## Stated task
Repeat all of the material exactly as given.

## Data
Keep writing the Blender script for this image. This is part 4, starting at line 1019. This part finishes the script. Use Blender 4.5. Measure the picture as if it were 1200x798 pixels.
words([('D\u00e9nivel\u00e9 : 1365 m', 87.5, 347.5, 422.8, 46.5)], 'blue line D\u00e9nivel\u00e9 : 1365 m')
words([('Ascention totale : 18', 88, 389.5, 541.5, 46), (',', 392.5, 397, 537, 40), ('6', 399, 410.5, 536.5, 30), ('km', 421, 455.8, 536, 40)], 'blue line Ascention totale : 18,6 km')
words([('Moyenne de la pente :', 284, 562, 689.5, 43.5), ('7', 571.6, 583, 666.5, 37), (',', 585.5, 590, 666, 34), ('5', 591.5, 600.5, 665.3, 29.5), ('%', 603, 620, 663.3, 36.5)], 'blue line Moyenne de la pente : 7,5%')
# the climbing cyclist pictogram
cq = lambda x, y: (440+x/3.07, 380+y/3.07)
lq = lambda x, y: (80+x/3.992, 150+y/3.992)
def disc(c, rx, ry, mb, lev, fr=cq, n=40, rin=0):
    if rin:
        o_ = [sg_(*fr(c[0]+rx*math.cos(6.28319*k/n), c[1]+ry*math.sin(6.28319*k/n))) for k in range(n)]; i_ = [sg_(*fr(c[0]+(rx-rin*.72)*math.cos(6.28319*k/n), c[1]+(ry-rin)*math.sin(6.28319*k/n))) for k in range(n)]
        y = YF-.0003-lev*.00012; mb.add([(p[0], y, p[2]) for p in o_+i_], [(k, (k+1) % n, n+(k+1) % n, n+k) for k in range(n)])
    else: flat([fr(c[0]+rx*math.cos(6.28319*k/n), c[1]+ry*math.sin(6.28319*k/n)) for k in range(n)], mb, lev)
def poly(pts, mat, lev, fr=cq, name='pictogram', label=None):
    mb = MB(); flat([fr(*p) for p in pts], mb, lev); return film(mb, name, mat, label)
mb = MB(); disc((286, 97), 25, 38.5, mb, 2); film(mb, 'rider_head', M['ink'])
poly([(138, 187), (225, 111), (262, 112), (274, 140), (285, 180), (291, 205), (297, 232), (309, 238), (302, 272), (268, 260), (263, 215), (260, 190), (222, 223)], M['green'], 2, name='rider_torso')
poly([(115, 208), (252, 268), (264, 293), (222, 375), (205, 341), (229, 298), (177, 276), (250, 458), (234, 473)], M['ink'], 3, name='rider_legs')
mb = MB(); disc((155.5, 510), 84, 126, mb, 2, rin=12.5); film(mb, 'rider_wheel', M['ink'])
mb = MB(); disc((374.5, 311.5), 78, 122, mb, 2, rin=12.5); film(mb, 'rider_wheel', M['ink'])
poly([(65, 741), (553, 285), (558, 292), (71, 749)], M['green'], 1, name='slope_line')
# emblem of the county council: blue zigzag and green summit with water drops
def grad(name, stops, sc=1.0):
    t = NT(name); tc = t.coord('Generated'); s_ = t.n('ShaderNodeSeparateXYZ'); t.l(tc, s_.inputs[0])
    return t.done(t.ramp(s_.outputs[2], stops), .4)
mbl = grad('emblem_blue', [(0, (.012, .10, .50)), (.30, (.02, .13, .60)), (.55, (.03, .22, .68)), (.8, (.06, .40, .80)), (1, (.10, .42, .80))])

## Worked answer
Keep writing the Blender script for this image. This is part 4, starting at line 1019. This part finishes the script. Use Blender 4.5. Measure the picture as if it were 1200x798 pixels.
words([('D\u00e9nivel\u00e9 : 1365 m', 87.5, 347.5, 422.8, 46.5)], 'blue line D\u00e9nivel\u00e9 : 1365 m')
words([('Ascention totale : 18', 88, 389.5, 541.5, 46), (',', 392.5, 397, 537, 40), ('6', 399, 410.5, 536.5, 30), ('km', 421, 455.8, 536, 40)], 'blue line Ascention totale : 18,6 km')
words([('Moyenne de la pente :', 284, 562, 689.5, 43.5), ('7', 571.6, 583, 666.5, 37), (',', 585.5, 590, 666, 34), ('5', 591.5, 600.5, 665.3, 29.5), ('%', 603, 620, 663.3, 36.5)], 'blue line Moyenne de la pente : 7,5%')
# the climbing cyclist pictogram
cq = lambda x, y: (440+x/3.07, 380+y/3.07)
lq = lambda x, y: (80+x/3.992, 150+y/3.992)
def disc(c, rx, ry, mb, lev, fr=cq, n=40, rin=0):
    if rin:
        o_ = [sg_(*fr(c[0]+rx*math.cos(6.28319*k/n), c[1]+ry*math.sin(6.28319*k/n))) for k in range(n)]; i_ = [sg_(*fr(c[0]+(rx-rin*.72)*math.cos(6.28319*k/n), c[1]+(ry-rin)*math.sin(6.28319*k/n))) for k in range(n)]
        y = YF-.0003-lev*.00012; mb.add([(p[0], y, p[2]) for p in o_+i_], [(k, (k+1) % n, n+(k+1) % n, n+k) for k in range(n)])
    else: flat([fr(c[0]+rx*math.cos(6.28319*k/n), c[1]+ry*math.sin(6.28319*k/n)) for k in range(n)], mb, lev)
def poly(pts, mat, lev, fr=cq, name='pictogram', label=None):
    mb = MB(); flat([fr(*p) for p in pts], mb, lev); return film(mb, name, mat, label)
mb = MB(); disc((286, 97), 25, 38.5, mb, 2); film(mb, 'rider_head', M['ink'])
poly([(138, 187), (225, 111), (262, 112), (274, 140), (285, 180), (291, 205), (297, 232), (309, 238), (302, 272), (268, 260), (263, 215), (260, 190), (222, 223)], M['green'], 2, name='rider_torso')
poly([(115, 208), (252, 268), (264, 293), (222, 375), (205, 341), (229, 298), (177, 276), (250, 458), (234, 473)], M['ink'], 3, name='rider_legs')
mb = MB(); disc((155.5, 510), 84, 126, mb, 2, rin=12.5); film(mb, 'rider_wheel', M['ink'])
mb = MB(); disc((374.5, 311.5), 78, 122, mb, 2, rin=12.5); film(mb, 'rider_wheel', M['ink'])
poly([(65, 741), (553, 285), (558, 292), (71, 749)], M['green'], 1, name='slope_line')
# emblem of the county council: blue zigzag and green summit with water drops
def grad(name, stops, sc=1.0):
    t = NT(name); tc = t.coord('Generated'); s_ = t.n('ShaderNodeSeparateXYZ'); t.l(tc, s_.inputs[0])
    return t.done(t.ramp(s_.outputs[2], stops), .4)
mbl = grad('emblem_blue', [(0, (.012, .10, .50)), (.30, (.02, .13, .60)), (.55, (.03, .22, .68)), (.8, (.06, .40, .80)), (1, (.10, .42, .80))])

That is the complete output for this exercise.